Military spending makes up more than half of the annual discretionary government budget, yet the opinion of the American public is less represented than ever when it comes to the military.

War has not been officially declared by Congress since the U.S. entered World War II back in 1941, shortly after the bombing of Pearl Harbor. What about Korea, Vietnam, Afghanistan and Iraq? you might ask. Despite years of military presence in these places and many American casualties, none of these is considered a war. They were presidentially authorized military actions, but none of them involved formal declarations of war. Congress should reassert its power to declare war because without this power, our elaborate system of checks and balances is lopsided and the views of the American people are not accurately represented.

The system of checks and balances that is set up by our Constitution aims to prevent any one branch of government from acquiring too much power. The legislative branch makes laws, but the executive branch can veto them and the judicial branch can rule them unconstitutional. However, the executive branch appoints the members of the judicial branch, and the legislative branch must approve of these appointments. All of our government checks and balances work in this circular way, much like the child’s game of rock, paper, scissors.

The president is the commander in chief, but only Congress has the power to declare war. This check on presidential power is important because it prevents the president from using the military in a nondemocratic way – that is to say, it prevents the president from abusing his power over the military. At present, the president’s power over the military is not being checked. Though it is unlikely that our democratic republic will deteriorate into a military dictatorship right now, leaving presidential military power unchecked sets a bad precedent. In the future, our country could be more susceptible to such a coup.
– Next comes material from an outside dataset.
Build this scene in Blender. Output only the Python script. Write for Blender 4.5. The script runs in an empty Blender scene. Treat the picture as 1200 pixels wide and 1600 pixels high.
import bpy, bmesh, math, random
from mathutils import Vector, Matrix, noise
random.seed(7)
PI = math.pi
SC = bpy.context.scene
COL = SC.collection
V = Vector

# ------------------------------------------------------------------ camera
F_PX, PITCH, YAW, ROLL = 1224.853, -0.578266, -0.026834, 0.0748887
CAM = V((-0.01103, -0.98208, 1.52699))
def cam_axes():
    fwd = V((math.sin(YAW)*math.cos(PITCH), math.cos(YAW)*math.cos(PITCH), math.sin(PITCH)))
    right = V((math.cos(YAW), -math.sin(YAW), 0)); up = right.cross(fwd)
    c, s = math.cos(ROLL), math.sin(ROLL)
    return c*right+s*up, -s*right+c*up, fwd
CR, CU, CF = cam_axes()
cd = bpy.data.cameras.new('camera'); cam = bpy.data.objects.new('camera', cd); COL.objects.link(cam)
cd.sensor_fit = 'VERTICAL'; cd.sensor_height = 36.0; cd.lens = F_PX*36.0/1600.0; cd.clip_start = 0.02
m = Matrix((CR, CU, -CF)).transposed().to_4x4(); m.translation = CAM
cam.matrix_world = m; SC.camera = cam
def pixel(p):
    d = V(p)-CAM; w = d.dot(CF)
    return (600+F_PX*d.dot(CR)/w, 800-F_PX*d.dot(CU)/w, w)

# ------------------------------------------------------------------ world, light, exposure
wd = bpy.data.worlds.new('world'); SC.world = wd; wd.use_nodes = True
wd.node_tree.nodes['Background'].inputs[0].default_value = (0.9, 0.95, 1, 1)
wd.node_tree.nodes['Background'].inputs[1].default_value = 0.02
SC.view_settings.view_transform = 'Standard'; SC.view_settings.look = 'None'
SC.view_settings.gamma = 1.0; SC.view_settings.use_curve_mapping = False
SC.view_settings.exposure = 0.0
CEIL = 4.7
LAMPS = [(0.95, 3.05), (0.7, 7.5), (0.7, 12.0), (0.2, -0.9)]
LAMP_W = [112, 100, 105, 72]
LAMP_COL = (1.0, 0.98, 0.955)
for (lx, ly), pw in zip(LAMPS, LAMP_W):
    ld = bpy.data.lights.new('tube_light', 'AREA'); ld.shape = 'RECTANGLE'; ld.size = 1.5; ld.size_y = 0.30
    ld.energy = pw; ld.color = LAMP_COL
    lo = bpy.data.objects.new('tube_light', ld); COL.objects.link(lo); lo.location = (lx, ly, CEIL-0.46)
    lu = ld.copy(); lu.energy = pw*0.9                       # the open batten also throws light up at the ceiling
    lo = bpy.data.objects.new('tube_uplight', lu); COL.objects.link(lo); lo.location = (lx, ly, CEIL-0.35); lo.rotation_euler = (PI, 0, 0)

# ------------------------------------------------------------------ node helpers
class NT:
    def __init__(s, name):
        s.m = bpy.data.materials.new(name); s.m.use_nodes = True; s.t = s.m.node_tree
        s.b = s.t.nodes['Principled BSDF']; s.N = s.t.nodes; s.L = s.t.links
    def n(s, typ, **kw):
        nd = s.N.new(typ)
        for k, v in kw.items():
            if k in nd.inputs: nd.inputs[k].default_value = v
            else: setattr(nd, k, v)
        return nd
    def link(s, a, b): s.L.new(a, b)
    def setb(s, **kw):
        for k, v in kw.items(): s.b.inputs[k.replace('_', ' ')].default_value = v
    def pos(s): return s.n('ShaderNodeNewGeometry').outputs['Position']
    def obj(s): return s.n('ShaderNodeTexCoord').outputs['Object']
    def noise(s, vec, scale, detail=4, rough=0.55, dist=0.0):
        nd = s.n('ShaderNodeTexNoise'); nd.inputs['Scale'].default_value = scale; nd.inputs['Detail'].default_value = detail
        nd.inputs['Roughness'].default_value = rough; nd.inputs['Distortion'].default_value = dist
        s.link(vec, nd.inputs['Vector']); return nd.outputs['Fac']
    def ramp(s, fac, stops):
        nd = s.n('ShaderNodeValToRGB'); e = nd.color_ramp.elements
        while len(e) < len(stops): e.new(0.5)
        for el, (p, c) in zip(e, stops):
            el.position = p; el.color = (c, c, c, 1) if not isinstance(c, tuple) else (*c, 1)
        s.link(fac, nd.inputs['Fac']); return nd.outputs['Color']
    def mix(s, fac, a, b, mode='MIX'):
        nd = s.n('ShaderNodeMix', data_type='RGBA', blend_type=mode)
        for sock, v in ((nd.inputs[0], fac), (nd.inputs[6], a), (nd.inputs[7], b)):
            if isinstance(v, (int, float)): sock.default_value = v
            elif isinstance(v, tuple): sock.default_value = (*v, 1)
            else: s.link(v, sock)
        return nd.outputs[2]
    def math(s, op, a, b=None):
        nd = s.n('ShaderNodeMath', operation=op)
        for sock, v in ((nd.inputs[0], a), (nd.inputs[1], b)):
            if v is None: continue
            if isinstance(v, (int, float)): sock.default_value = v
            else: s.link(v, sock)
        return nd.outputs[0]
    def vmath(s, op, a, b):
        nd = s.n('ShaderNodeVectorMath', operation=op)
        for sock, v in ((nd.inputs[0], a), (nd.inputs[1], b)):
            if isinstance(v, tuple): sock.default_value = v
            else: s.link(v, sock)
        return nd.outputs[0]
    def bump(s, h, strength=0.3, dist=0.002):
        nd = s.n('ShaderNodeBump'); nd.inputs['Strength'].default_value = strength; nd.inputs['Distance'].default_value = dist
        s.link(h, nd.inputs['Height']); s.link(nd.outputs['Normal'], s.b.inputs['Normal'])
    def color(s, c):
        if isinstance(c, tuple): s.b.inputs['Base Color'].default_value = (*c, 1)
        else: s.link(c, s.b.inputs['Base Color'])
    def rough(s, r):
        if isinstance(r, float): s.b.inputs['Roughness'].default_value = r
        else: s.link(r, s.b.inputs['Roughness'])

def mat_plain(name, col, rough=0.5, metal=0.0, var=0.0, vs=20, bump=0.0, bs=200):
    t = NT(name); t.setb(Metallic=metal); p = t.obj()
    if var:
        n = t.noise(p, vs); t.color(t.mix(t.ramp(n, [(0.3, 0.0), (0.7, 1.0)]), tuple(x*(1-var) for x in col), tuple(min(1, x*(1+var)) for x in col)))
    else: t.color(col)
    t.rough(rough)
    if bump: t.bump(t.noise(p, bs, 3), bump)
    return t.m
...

In addition to setting a bad precedent, this lack of congressional approval of military actions also means that the voices of the American people are not being represented. When Congress had to vote to declare war, it was as though the American people were voting. More ideas, backgrounds and interests can be represented by the many members of Congress than by the president.

When the decision to take military action is made by one person, it isn’t as democratic as a decision made by a body of people would be. Congress has always been the people’s biggest voice in government, and neglecting their power to declare war is taking power away from the people.

It is clear that Congress’ power to declare war is central to our democracy. So why has Congress allowed it to slip from their grasp? The answer, in short, is that it’s easier to allow a presidential military action than to go through the process of getting a declaration of war through Congress.

Partisan politics have made congressional gridlock a common phenomenon. It is increasingly difficult to get any kind of legislation through Congress, much less a declaration of war.

Maine representatives in Congress can do two major things in order to help Congress reassert its power to declare war. First, war must be more clearly defined for the modern era. We don’t dig trenches anymore. We don’t use bayonets or storm beaches. Our military technology has evolved, so our definition of war must also evolve. War is now waged with drones. War is waged with chemicals, with politics, with information. Our definition of war must change if Congress is to have any hope of reasserting its constitutional powers. Our Maine congressional delegation can lead this effort to redefine war.

Secondly, partisan politics must be abandoned in order to effectively serve the people of the United States. This is where our Maine delegation can really take action. They can lead the way by showing that not all issues must be decided along party lines and that civility and cooperation – not petty disagreements and sectarian points of view – are what will make our government “great again.” In these ways, our Maine congressional delegation can make us proud by leading the way to reasserting Congress’ power to declare war and reclaiming democracy in the United States.